A little more than twenty years ago, I was giving a talk in Orlando. We had built a code generation platform, and I was showing it off at an industry event.
Someone in the audience raised their hand. “Are you worried about giving up control? You're letting the computer generate code for you.”
I told them my “two folks in the back of the room” story.
It goes like this.
Imagine a meetup where someone is showing off some new code they wrote in C. There are two folks in the back of the room. “That's not real programming,” they say. “They don't have to deal with memory layout.”
Not too many years later, we're at another meetup where someone is showing off some new code they wrote in Visual Basic. There are two folks in the back of the room. “That's not real programming,” they say. “They don't have to deal with garbage collection.”
Not too many years later, we're at another meetup where someone is showing off some new code they wrote in Javascript. There are two folks in the back of the room. “That's not real programming,” they say. “They don't have to deal with compilation strategy.”
Trust me when I tell you this: there's always going to be someone in the back of the room, they've been there for decades, telling you that what we're doing right now isn't real programming.
In fact, you don't have to attend a meetup in person. Just open up Twitter and you'll see people telling you that AI code generation may be fun or interesting, but it's not real programming.
Here's what I've been thinking about lately: when exactly did any of us have this “control” we're so afraid of losing?
The Timeline Nobody Talks About
Let me walk you through what actually happened.
Registers → Assemblers. You controlled every memory address. But addressing was tedious and error-prone. So you delegated addressing to assemblers. You gave up control. You gained velocity.
Assembly → C. You controlled every instruction. But the cognitive load was massive. So you delegated instruction sequencing to compilers. You gave up control. You gained portability.
C → Managed Languages. You controlled memory allocation and lifetime. But memory bugs destroyed teams. So you delegated memory management to garbage collectors. You gave up control. You gained safety.
SQL → ORMs. You controlled query execution plans. But query tuning consumed entire careers.

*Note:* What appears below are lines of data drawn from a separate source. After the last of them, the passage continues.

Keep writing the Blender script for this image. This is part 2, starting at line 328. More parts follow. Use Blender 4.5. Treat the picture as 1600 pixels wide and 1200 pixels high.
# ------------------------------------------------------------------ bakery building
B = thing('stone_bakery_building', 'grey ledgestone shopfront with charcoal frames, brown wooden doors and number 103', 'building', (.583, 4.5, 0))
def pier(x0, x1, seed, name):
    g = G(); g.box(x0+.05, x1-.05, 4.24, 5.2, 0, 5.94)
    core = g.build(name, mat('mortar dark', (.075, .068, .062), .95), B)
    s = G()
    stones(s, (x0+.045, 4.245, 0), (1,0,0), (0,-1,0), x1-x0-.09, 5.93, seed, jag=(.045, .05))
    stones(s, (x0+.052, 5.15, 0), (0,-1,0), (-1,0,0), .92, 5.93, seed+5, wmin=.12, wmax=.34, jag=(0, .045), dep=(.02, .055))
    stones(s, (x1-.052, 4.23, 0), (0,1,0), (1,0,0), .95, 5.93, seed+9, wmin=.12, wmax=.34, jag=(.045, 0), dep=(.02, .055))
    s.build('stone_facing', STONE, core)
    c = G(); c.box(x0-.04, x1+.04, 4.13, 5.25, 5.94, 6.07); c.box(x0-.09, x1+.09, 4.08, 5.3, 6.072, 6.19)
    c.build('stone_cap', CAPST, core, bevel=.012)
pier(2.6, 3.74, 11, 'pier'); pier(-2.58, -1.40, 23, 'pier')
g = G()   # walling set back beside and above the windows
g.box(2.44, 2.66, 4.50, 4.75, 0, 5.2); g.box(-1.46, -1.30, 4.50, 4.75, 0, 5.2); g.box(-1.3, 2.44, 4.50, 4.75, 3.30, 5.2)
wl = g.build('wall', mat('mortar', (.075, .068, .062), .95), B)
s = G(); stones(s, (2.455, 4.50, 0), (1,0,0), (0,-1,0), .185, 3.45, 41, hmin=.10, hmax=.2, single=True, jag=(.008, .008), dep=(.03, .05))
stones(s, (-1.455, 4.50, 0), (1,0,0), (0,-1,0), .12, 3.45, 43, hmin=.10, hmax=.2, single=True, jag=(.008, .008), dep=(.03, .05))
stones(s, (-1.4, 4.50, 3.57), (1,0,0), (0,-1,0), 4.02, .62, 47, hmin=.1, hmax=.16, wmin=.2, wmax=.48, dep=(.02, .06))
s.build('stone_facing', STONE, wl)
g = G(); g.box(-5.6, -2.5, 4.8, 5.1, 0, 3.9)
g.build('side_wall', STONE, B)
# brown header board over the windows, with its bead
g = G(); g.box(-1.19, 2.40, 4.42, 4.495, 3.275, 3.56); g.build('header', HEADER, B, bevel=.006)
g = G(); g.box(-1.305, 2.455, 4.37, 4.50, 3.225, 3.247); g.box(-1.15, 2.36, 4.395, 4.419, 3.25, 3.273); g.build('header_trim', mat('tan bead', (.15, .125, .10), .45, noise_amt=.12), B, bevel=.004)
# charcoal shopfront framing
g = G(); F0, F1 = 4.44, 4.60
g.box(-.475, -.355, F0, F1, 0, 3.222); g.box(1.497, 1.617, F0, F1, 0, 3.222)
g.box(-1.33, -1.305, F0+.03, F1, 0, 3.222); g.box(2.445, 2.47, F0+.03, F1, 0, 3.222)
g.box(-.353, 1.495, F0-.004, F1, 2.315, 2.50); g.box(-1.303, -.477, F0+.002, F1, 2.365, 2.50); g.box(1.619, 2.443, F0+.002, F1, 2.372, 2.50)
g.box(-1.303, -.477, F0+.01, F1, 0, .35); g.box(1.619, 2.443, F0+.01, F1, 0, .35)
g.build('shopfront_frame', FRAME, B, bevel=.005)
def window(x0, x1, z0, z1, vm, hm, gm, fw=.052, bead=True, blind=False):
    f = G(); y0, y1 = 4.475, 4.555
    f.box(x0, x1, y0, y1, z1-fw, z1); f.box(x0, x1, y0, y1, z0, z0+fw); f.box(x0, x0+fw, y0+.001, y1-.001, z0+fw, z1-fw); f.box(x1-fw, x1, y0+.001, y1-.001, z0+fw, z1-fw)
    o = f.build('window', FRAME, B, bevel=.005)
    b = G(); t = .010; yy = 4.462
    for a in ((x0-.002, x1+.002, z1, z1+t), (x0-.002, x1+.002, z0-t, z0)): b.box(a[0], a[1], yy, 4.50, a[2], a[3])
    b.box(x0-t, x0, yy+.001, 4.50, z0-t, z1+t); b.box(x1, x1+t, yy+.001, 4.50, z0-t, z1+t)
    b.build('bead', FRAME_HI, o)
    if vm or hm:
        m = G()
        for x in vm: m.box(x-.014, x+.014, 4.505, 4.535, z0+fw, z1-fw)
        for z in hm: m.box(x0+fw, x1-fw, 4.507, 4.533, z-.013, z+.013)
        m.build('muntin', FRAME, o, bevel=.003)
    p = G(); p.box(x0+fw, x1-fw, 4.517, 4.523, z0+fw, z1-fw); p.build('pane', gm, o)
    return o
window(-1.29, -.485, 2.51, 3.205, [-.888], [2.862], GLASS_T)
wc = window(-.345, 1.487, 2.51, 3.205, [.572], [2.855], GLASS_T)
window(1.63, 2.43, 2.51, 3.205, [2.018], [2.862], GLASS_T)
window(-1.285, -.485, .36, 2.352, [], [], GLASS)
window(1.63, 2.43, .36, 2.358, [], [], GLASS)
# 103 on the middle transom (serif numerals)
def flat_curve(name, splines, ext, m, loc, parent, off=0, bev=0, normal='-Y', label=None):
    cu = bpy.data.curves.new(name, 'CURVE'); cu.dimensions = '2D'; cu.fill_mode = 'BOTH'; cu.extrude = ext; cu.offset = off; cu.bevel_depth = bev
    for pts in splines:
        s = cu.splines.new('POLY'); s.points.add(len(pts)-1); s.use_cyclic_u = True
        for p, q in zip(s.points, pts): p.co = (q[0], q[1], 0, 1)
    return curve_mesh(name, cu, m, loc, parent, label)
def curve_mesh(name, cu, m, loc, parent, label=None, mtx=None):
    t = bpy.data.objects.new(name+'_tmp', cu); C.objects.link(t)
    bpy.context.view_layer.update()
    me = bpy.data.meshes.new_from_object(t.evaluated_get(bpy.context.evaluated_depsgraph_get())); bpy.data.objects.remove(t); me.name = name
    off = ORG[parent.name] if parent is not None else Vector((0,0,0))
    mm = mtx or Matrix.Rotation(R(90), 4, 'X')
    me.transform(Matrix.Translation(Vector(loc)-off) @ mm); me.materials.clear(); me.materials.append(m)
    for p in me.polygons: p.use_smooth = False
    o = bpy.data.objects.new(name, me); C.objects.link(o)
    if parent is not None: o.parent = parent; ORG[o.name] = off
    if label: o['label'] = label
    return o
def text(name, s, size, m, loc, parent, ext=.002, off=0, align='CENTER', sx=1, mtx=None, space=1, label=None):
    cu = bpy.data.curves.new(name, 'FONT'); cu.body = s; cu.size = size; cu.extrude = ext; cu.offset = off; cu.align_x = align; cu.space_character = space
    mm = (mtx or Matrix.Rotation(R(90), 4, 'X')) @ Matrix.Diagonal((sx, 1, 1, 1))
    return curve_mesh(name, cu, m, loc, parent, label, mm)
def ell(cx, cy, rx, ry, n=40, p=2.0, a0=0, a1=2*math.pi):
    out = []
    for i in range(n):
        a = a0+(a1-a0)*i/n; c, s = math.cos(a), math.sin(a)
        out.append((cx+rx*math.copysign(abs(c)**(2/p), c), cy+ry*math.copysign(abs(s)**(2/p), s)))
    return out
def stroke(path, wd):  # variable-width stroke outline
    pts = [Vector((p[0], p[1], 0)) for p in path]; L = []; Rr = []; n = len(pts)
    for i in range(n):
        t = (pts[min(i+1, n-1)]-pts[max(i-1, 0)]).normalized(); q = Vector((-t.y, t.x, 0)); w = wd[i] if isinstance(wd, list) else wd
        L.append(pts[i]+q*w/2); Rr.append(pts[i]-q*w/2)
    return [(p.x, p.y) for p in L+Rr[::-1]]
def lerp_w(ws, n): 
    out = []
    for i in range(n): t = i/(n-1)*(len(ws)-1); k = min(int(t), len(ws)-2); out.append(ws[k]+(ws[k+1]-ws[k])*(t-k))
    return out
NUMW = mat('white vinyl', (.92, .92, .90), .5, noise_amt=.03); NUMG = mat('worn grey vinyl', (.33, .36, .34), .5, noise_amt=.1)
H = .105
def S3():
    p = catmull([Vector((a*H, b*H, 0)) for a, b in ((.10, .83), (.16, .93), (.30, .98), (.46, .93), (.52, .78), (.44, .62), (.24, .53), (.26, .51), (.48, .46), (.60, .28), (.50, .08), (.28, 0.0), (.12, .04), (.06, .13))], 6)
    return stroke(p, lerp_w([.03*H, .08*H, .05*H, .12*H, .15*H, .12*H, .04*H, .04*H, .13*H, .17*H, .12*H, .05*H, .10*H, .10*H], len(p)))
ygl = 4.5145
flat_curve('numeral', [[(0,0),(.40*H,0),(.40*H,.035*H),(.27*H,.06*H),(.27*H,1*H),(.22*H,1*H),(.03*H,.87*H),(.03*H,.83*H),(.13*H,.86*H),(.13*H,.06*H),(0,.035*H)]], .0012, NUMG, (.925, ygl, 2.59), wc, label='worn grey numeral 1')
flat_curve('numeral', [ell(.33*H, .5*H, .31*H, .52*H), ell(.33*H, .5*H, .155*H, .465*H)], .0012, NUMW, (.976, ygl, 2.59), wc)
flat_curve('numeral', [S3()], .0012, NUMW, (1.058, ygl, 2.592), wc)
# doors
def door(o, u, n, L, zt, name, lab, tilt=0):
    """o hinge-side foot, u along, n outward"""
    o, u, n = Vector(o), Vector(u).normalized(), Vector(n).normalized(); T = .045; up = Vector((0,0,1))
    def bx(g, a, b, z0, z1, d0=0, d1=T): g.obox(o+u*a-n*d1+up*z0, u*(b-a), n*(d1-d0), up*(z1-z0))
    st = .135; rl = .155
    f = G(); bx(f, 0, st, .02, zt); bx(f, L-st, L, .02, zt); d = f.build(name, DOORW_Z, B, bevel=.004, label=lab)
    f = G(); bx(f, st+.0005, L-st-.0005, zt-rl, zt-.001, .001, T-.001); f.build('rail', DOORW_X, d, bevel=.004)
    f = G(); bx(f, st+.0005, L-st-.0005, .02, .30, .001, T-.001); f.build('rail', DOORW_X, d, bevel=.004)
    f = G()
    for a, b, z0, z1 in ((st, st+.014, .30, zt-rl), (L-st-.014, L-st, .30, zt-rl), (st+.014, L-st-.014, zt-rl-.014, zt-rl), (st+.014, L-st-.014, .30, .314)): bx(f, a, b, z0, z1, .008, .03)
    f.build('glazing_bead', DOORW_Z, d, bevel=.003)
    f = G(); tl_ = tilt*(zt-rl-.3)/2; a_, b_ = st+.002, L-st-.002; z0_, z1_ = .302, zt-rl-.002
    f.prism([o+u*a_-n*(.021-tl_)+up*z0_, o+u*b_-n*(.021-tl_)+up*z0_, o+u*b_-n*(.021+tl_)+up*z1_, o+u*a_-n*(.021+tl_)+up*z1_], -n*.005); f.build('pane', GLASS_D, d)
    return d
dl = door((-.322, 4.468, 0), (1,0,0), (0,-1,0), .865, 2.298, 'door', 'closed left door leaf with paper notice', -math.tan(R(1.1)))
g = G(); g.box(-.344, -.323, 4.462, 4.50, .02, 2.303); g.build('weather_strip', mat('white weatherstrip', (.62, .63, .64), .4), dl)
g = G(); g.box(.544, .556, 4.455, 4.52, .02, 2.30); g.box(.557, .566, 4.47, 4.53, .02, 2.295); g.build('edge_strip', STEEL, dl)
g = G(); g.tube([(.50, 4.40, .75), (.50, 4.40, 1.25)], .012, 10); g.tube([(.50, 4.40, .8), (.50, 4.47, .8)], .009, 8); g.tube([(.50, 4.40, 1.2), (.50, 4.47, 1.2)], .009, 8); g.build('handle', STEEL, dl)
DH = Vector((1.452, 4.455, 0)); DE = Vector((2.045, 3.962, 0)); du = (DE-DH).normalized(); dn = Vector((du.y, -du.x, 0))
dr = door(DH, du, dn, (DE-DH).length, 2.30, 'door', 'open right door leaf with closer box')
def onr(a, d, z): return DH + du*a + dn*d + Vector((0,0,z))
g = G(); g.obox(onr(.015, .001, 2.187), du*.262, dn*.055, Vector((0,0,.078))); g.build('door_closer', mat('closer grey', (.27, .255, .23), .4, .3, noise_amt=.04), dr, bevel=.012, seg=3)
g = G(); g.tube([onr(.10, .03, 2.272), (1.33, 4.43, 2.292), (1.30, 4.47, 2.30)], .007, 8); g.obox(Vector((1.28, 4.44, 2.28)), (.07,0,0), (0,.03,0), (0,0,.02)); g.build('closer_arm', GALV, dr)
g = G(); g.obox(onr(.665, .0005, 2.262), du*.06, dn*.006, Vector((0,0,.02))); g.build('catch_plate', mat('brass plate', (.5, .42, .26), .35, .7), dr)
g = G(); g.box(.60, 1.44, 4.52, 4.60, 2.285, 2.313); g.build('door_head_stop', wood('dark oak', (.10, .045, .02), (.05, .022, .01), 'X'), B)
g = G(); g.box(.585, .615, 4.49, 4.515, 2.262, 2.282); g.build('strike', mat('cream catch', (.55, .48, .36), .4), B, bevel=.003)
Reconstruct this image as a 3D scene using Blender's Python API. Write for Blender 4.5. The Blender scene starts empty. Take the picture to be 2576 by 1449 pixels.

So you delegated query planning to ORMs. You gave up control. You gained development speed.
Code → Frameworks. You controlled program flow. But boilerplate buried the interesting work. So you delegated control flow to frameworks. You gave up control. You gained focus on what mattered.
Applications → Runtimes. You controlled scheduling, compilation strategy, execution order. Actually, no. You never controlled those. The runtime did. And the JIT compiler. And the OS scheduler.
You just thought you did because you typed the code.
The Illusion Was Always Retrospective
Here's what nobody wants to admit: the sense of “control” was a story we told ourselves after the fact.
We believed we controlled code because we wrote it, it compiled successfully, and it behaved predictably in local tests.
But in production?
JIT compilers rewrote it. CPUs reordered it. Memory models relaxed it. Caches mutated it. Networks broke it. OS schedulers interrupted it.
We've been living in emergent systems since at least the 90s.
AI just makes that emergence visible.
What AI Actually Changes
Here's what AI does not change: you still don't control execution. You still don't control optimization. You still don't control runtime behavior. You still debug outcomes, not instructions.
That's been true for thirty years.
Here's what AI does change: it moves abstraction above code itself.
Instead of expressing intent through syntax, control flow, and boilerplate, you express it through prompts, constraints, acceptance criteria, and tradeoffs.
This is the same move as Assembly → C. The same move as SQL → ORMs. Just one layer higher.
The Job Was Never “Write Code”
Here's the uncomfortable truth that makes this easier once you accept it:
The job was never “write code.”
The job was define behavior, bound risk, detect failure, correct drift.
That hasn't changed.
What has changed is that code is no longer the primary artifact.
The primary artifacts now are prompts, tests, contracts, observability, and feedback loops.
In other words: you don't own the code. You own the outcome.
That's not new. It's just no longer deniable.
Why This Feels Threatening
Control felt local when you typed every line, knew every symbol, and the system was small enough to hold in your head.
But that sense of control was already gone at scale. The moment your system had async processes, distributed state, or external dependencies, you stopped controlling it and started steering it.
AI doesn't remove control. It removes the comforting fiction of control.
The Pattern That Matters
Here's what I've noticed about every abstraction shift:
Every transition moves responsibility upward. Less responsibility for how. More responsibility for what. And even more responsibility for why.
The worst developers at each transition were the ones who clung to the old layer, mistook familiarity for mastery, and confused control with competence.
The best ones understood the system beneath the abstraction, operated confidently above it, and knew when to drop down a layer.
That's still the game.
The question isn't whether AI is taking your control. The control was always an illusion. The question is whether you'll be the developer who climbs to the next layer, or the one standing in the back of the room insisting this isn't real programming.
Those two folks have been wrong at every transition for fifty years.
They're going to be wrong about this one too.